Rappone posted a nondescript surveillance van in the hotel parking lot intending to wait out Vorhauer. The day wore on, and inside the van, four heavily armed U.S. Marshals kept a relentless eye on the hotel entrance, unable to leave the van even to use the bathroom. Any unusual movement would spook Vorhauer into fleeing. The surveillance continued all night long. By morning, Rappone had called for backup.

At 10 A.M., Vorhauer and his wife walked out of the hotel and were immediately surrounded by U.S. Marshals. The hit man raised his hands in surrender. He was wearing a light jacket, a hat, and sunglasses, and when he removed the hat his hairstyle was dramatically different: It was cut short and bleached blond.
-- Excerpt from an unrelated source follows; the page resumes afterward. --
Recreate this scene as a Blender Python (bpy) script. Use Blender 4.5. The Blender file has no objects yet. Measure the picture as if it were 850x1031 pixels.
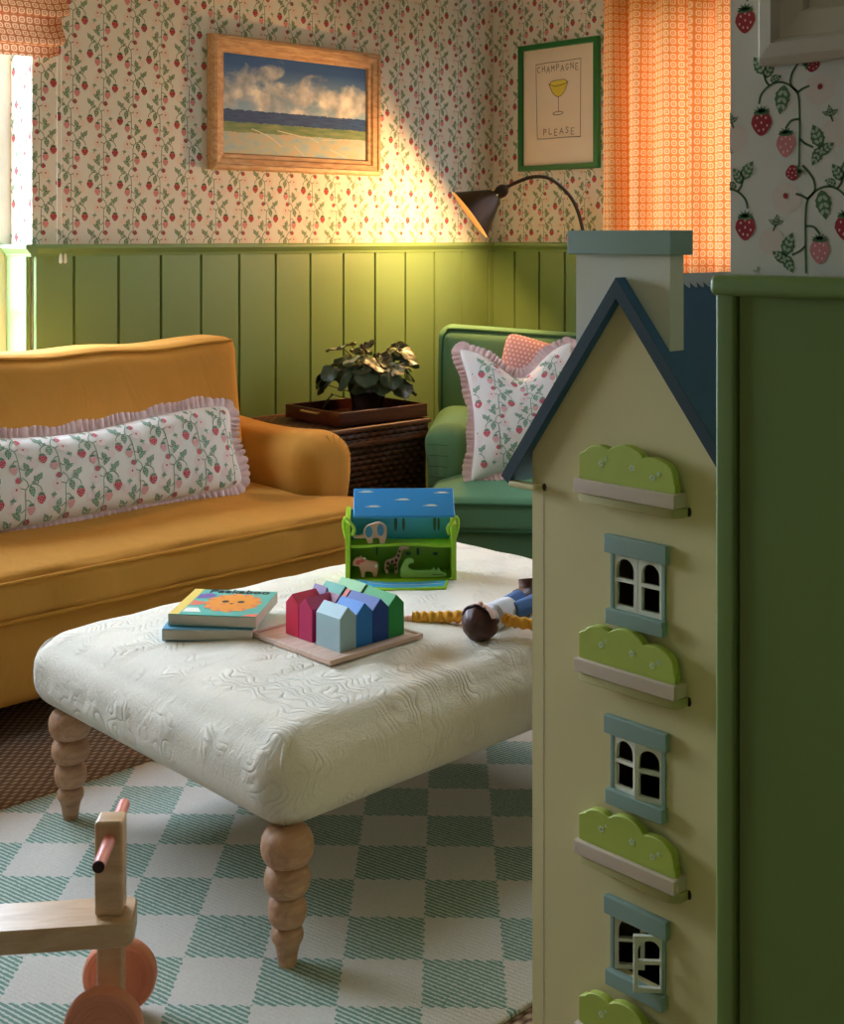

“Good work, Visual Detective. I don’t know how you do it,” said a still-stunned Schneider, who had dropped by the studio to congratulate his artist partner. “A lot of people owe you an apology.”

“Good work yourself,” Bender said. “You’re the best detective I’ve ever worked with.”

“Want to go get a beer?”

“Nah, I’ve got to paint this head.”

Schneider looked at the bust of a dead man with a familiar face. “The Man in the Cornfield,” Bender called the unidentified white male in his twenties whose corpse had been found by a farmer plowing his fields in Lancaster County, Pennsylvania. Over the weeks they had worked together on the Vorhauer case, Schneider had watched him transform the skull of the Man in the Cornfield into a clay mold and finally a plaster cast. The white plaster bust had a heroic profile, a handsome long-haired young man with a strong jaw and a noble nose. The Man in the Cornfield looked like Theseus about to face the Minotaur. “Now that you’ve found Vorhauer”-Bender nodded toward the head-“maybe you can find out who this guy is.”